Start
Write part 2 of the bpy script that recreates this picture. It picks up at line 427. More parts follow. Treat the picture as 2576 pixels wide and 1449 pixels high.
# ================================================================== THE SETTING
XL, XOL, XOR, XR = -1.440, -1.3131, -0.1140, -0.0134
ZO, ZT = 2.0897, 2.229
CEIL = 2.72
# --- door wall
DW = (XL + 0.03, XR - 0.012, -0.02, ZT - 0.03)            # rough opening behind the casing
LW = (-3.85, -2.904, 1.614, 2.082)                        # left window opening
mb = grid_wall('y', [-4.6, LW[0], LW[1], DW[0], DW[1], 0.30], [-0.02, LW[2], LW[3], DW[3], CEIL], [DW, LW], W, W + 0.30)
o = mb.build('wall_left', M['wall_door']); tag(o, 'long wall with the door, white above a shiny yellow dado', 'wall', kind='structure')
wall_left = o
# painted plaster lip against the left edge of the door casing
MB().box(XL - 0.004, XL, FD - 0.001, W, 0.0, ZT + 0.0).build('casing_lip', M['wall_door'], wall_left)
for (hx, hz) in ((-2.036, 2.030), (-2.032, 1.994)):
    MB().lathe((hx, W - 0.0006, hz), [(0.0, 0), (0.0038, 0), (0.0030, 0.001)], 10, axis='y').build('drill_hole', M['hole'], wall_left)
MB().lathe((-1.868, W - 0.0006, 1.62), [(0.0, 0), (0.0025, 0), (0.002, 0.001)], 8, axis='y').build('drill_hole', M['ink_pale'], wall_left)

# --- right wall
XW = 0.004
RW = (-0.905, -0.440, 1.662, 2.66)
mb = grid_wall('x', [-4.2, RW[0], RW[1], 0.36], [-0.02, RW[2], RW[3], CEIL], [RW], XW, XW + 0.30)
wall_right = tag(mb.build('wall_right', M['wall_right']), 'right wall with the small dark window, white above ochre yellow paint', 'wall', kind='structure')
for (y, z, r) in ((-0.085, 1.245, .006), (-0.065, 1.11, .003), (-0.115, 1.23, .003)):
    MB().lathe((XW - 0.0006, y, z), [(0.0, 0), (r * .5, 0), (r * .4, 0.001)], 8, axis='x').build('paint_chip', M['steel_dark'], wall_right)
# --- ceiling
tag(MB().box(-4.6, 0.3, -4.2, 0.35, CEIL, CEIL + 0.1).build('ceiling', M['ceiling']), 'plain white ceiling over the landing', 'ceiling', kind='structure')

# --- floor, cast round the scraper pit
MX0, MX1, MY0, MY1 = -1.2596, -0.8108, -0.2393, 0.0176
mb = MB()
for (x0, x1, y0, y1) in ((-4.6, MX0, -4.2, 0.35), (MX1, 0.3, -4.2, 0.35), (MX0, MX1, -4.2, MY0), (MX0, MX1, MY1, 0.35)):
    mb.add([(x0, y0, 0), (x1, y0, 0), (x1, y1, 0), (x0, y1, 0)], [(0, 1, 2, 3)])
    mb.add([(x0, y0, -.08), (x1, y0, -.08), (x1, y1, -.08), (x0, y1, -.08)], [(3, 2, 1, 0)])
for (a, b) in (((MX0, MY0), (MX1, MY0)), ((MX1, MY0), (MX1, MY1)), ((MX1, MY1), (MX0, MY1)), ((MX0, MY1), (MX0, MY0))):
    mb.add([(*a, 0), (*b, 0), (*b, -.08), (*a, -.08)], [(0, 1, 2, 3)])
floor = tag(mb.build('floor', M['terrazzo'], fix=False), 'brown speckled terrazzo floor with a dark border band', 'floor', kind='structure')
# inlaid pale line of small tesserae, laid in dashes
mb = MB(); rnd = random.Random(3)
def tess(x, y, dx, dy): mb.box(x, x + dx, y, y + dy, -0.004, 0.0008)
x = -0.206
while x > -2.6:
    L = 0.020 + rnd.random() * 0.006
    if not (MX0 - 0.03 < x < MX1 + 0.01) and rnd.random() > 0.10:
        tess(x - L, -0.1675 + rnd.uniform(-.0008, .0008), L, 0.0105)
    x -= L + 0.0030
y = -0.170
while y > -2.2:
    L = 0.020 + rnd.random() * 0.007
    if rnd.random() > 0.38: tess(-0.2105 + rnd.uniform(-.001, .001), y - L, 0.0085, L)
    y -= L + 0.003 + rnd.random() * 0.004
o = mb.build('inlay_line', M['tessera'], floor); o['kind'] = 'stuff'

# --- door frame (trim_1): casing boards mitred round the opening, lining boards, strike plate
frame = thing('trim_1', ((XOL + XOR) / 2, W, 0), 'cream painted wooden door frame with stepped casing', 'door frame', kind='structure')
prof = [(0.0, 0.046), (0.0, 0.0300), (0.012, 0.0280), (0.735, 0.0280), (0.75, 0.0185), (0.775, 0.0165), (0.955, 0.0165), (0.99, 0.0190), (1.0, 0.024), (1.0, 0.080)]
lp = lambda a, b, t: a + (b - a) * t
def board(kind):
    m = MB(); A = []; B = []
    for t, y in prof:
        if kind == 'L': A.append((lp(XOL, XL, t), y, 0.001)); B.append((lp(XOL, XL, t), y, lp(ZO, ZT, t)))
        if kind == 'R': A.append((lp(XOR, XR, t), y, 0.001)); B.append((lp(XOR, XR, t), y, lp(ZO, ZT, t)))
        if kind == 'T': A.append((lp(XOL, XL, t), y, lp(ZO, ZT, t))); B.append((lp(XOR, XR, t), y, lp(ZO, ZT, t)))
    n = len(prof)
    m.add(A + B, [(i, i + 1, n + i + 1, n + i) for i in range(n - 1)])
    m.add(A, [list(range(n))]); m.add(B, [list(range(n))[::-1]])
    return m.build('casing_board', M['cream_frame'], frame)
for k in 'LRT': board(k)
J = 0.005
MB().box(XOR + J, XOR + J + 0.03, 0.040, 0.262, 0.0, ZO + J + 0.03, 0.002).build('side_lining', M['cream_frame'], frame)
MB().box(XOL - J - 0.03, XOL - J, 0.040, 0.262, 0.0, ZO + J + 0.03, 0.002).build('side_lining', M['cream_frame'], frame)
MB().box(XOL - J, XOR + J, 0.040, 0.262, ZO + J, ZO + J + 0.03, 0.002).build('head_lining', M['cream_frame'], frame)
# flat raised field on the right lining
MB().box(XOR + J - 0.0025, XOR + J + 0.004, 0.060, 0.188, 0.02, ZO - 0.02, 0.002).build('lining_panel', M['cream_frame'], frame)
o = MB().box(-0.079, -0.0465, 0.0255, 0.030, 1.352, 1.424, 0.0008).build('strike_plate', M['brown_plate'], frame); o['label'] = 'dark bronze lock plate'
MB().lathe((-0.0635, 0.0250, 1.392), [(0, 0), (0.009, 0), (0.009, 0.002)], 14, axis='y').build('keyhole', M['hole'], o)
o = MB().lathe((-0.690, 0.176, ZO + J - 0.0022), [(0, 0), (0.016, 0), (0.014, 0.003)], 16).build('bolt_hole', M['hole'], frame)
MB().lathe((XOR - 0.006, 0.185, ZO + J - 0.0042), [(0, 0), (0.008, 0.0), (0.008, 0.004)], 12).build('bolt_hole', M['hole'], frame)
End
> _What this task involves_: The required output is the exact run of lines from the beginning of the listing above to the line that contains "axis='y').build('drill_hole', M['ink_pale'], wall_left)", inclusive of both.

> _Final result_:
Write part 2 of the bpy script that recreates this picture. It picks up at line 427. More parts follow. Treat the picture as 2576 pixels wide and 1449 pixels high.
# ================================================================== THE SETTING
XL, XOL, XOR, XR = -1.440, -1.3131, -0.1140, -0.0134
ZO, ZT = 2.0897, 2.229
CEIL = 2.72
# --- door wall
DW = (XL + 0.03, XR - 0.012, -0.02, ZT - 0.03)            # rough opening behind the casing
LW = (-3.85, -2.904, 1.614, 2.082)                        # left window opening
mb = grid_wall('y', [-4.6, LW[0], LW[1], DW[0], DW[1], 0.30], [-0.02, LW[2], LW[3], DW[3], CEIL], [DW, LW], W, W + 0.30)
o = mb.build('wall_left', M['wall_door']); tag(o, 'long wall with the door, white above a shiny yellow dado', 'wall', kind='structure')
wall_left = o
# painted plaster lip against the left edge of the door casing
MB().box(XL - 0.004, XL, FD - 0.001, W, 0.0, ZT + 0.0).build('casing_lip', M['wall_door'], wall_left)
for (hx, hz) in ((-2.036, 2.030), (-2.032, 1.994)):
    MB().lathe((hx, W - 0.0006, hz), [(0.0, 0), (0.0038, 0), (0.0030, 0.001)], 10, axis='y').build('drill_hole', M['hole'], wall_left)
MB().lathe((-1.868, W - 0.0006, 1.62), [(0.0, 0), (0.0025, 0), (0.002, 0.001)], 8, axis='y').build('drill_hole', M['ink_pale'], wall_left)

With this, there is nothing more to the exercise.